The data below holds a line containing "V = np.concatenate([V]" and a line containing "thorn_bush('bramble_bush', 38, 788, 130, 66, 64, 'dark"; please quote exactly those two lines and every line between them, and nothing else.

::::

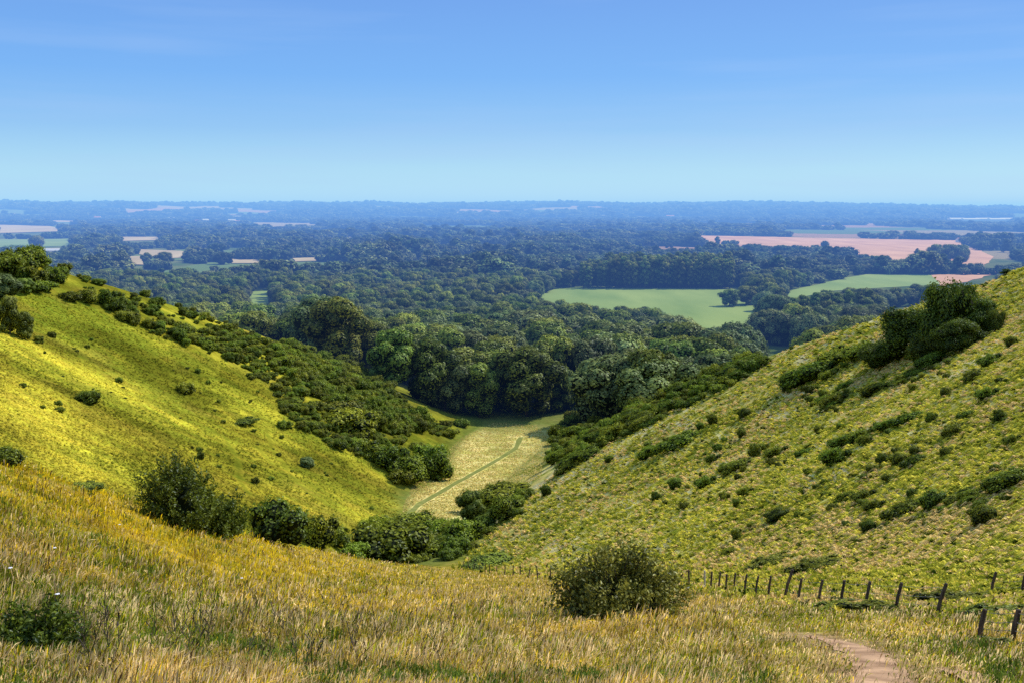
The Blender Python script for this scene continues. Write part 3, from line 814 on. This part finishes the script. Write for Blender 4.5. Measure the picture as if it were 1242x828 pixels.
scatter(GUL, 90, (2.5, 6.), (.5, .8), 36, 'leafy bush filling the gully in front of the meadow', 'gully bushes', 20, 'leafy growth filling the gully', 'gully_scrub')
SCR_R2 = [(950, 462), (1030, 420), (1110, 430), (1160, 430), (1150, 455), (1060, 480), (1000, 500), (960, 480)]
scatter(SCR_R2, 110, (1.2, 3.6), (.5, .9), 37, 'low scrub bush beneath the big ridge tree', 'scrub under the ridge tree', 20, 'low scrub beneath the big ridge tree', 'ridge_tree_scrub')
R_OPEN = [(760, 545), (1000, 480), (1235, 420), (1235, 640), (1060, 640), (850, 660), (800, 620)]
scatter(R_OPEN, 140, (.7, 2.4), (.5, .9), 38, 'small tuft like bush dotted over the right hillside', 'small bushes on the right hillside', 24, 'tiny scrub dotted over the right hillside', 'dotted_scrub')
L_OPEN = [(10, 400), (120, 390), (300, 450), (430, 580), (460, 620), (330, 600), (150, 520), (10, 520)]
scatter(L_OPEN, 60, (.8, 2.4), (.5, .9), 39, 'small dark tuft dotted over the yellow left hillside', 'small bushes on the left hillside', 14, 'tiny scrub dotted over the left hillside', 'dotted_tufts')

# bigger single trees on the hills
ptree('hillside_tree', 12, 406, 32, 50, 'tall dark tree on the left hillside at the photo edge', CROWNS[1])
ptree('hillside_tree', 30, 412, 30, 36, 'lower leaning tree right beside the tall dark one at the left edge', CROWNS[3])
ptree('hillside_tree', 3, 362, 46, 32, 'dark spreading tree above the tall one at the left edge', CROWNS[2])
ptree('hillside_tree', 30, 356, 30, 20, 'dark bushy tree just under the left ridge', CROWNS[0])
ptree('pale_tree', 571, 640, 40, 48, 'pale grey green young tree in the gully at the meadow edge', CROWNS[3])
ptree('hillside_tree', 372, 567, 24, 15, 'small flat topped thorn tree alone on the lower left hillside', CROWNS[5])
SHORT = trunk_mesh('trunk', 509, 6, .3)
RIDGE = [crown('crown', 600 + k, [7, 8, 7][k], .2, [13, 10, 12][k], 18, 12000, .26, M['thorn'], (.24, .42), [.45, .4, .5][k], 0, .7, (.7, 1.3)) for k in range(3)]
for (a, b, w, h, lb, q) in [(1150, 424, 84, 90, 'tallest tree of the dark clump on the right ridge', 1), (1106, 430, 78, 62, 'left tree of the dark clump on the right ridge', 2), (1186, 408, 66, 52, 'right tree of the dark clump on the right ridge', 0),
        (1165, 426, 70, 44, 'front middle tree of the dark clump on the right ridge', 3), (1070, 442, 64, 30, 'low tree at the downhill end of the ridge clump', 5), (1130, 436, 66, 38, 'low front tree of the ridge clump', 2), (1205, 402, 30, 30, 'small tree at the uphill end of the ridge clump', 4)]:
    ptree('ridge_tree', a, b, w, h, lb, RIDGE[q % 3], tm=SHORT)

# ------------------------------------------------------------------ hero thorn bushes (branches and leaves)
def thorn_bush(name, px, py, wpx, hpx, seed, label, leafm, nbr=260, leafsz=.075, nl=70, flat=.5, skew=0., cat='bush', dens=1.):
    r = np.random.default_rng(seed); p = cast([px], [py])[0]; k = math.hypot(p[1], p[2]) / 1200
    W, Hh = wpx * k / 2, hpx * k
    e = bpy.data.objects.new(name, None); COL.objects.link(e); e.location = (p[0], p[1], p[2] - .1); tag(e, label, cat)
    tubes, P, D, Cc = [], [], [], []
    for b in range(nbr):
        a = r.random() * 2 * math.pi; el = math.asin(min(1, .02 + .98 * r.random()))
        R_ = r.uniform(.55, .98) if r.random() < .85 else r.uniform(.95, 1.15)
        end = np.array([math.cos(a) * math.cos(el) * W * R_ * (1 + .1 * math.sin(3 * a + seed)), math.sin(a) * math.cos(el) * W * R_, Hh * (.12 + .88 * math.sin(el)) * R_ * (1 + .12 * math.sin(2.2 * a + seed))])
        end[0] += skew * end[2]
        st = np.array([r.normal(0, W * .1), r.normal(0, W * .1), 0])
        mid = st * .5 + end * .5 + np.array([0, 0, -Hh * .04]) + r.normal(0, W * .04, 3); mid[2] = max(mid[2], .1)
        q3 = st * .2 + end * .8 + r.normal(0, W * .02, 3)
        if b % 2 == 0: tubes.append(tube([st, mid, q3, end], [.035, .022, .012, .004], 4))
        t = r.random(nl) ** .6
        c = (1 - t)[:, None] ** 2 * st + 2 * (t * (1 - t))[:, None] * mid + (t ** 2)[:, None] * end
        # side twigs
        tw = unit(nl, r) * r.uniform(.03, .30, nl)[:, None] * W * .6
        d0 = (end - st) / np.linalg.norm(end - st)
        c = c + tw * (.75 + .25 * (1 - t))[:, None] + d0 * r.normal(0, .03 * W, nl)[:, None]
        sel = r.random(nl) < dens * (.25 + .75 * t)
        sel &= c[:, 2] > .05
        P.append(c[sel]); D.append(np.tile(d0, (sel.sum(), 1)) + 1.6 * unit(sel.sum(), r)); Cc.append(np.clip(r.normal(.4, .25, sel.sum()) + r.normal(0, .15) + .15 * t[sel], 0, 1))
    P, D, Cc = np.concatenate(P), np.concatenate(D), np.concatenate(Cc)
    D /= np.linalg.norm(D, axis=1)[:, None]
    V, Q = leaves_quads(P, D, leafsz * r.uniform(.6, 1.4, len(P)), r, .5)
    c4 = np.repeat(Cc, 4)
    # dark inner mass so that the middle of the bush is dense
    V2, T2, o = [], [], len(V)
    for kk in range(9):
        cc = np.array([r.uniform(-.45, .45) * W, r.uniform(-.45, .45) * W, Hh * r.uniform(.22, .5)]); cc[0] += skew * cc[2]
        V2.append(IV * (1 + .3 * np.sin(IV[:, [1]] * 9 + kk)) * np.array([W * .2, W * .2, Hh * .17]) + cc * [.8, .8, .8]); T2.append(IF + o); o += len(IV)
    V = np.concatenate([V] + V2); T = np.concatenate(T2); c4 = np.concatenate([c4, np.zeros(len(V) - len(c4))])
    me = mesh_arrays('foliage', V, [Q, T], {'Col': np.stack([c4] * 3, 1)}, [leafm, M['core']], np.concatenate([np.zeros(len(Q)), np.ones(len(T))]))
    link('foliage', me, e)
    V, Q = merge(tubes); link('branches', mesh_arrays('branches', V, [Q], None, [M['bark']], smooth=True), e)
    return e
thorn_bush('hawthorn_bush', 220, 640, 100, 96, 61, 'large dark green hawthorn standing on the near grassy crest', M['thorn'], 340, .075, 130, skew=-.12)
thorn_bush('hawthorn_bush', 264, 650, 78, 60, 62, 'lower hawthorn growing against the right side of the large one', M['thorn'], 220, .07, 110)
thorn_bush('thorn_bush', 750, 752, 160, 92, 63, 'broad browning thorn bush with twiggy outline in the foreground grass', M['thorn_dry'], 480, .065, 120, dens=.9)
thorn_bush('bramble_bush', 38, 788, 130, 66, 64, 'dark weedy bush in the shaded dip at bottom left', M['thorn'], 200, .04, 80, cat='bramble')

# ------------------------------------------------------------------ fence
def build_fence(name, label, posts, wires=True):
    """posts: (px, py base, height m, lean x, pale)"""
    P = cast([q[0] for q in posts], [q[1] for q in posts])
    e = bpy.data.objects.new(name, None); COL.objects.link(e); e.location = P[0]; tag(e, label, 'fence')
    tops = []
    for (q, p) in zip(posts, P):
        h, lean, pale = q[2] * .86, q[3], q[4]
        l = p - P[0]
        r_ = .075 if h > 1.45 else .062
        top = l + np.array([lean * h, rng.normal(0, .03), h])
        v, f = tube([l + [0, 0, -.5], l + (top - l) * .5, top - (top - l) * .02, top], [r_, r_ * .97, r_ * .93, r_ * .6], 7)
        n = len(v); capf = np.array([[n-7, n-6, n-5, n-4], [n-7, n-4, n-3, n-2], ])
        me = mesh_arrays('post', v, [f, capf], None, [M['postw' if pale else 'post']], smooth=False)
        o = link('post', me, e)
        if pale: o['label'] = 'pale bleached post'
        tops.append((l, top))
    if wires:
        for fr in (.35, .6, .88):
            ts = []
            for (a, b), (c, d) in zip(tops[:-1], tops[1:]):
                s0 = a + (b - a) * fr; s1 = c + (d - c) * fr
                ts.append(tube([s0, (s0 + s1) / 2 - [0, 0, .03], s1], [.006] * 3, 4))
            V, Q = merge(ts); link('wire', mesh_arrays('wire', V, [Q], None, [M['wire']]), e)
    return e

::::

→ Result of this task:
    V = np.concatenate([V] + V2); T = np.concatenate(T2); c4 = np.concatenate([c4, np.zeros(len(V) - len(c4))])
    me = mesh_arrays('foliage', V, [Q, T], {'Col': np.stack([c4] * 3, 1)}, [leafm, M['core']], np.concatenate([np.zeros(len(Q)), np.ones(len(T))]))
    link('foliage', me, e)
    V, Q = merge(tubes); link('branches', mesh_arrays('branches', V, [Q], None, [M['bark']], smooth=True), e)
    return e
thorn_bush('hawthorn_bush', 220, 640, 100, 96, 61, 'large dark green hawthorn standing on the near grassy crest', M['thorn'], 340, .075, 130, skew=-.12)
thorn_bush('hawthorn_bush', 264, 650, 78, 60, 62, 'lower hawthorn growing against the right side of the large one', M['thorn'], 220, .07, 110)
thorn_bush('thorn_bush', 750, 752, 160, 92, 63, 'broad browning thorn bush with twiggy outline in the foreground grass', M['thorn_dry'], 480, .065, 120, dens=.9)
thorn_bush('bramble_bush', 38, 788, 130, 66, 64, 'dark weedy bush in the shaded dip at bottom left', M['thorn'], 200, .04, 80, cat='bramble')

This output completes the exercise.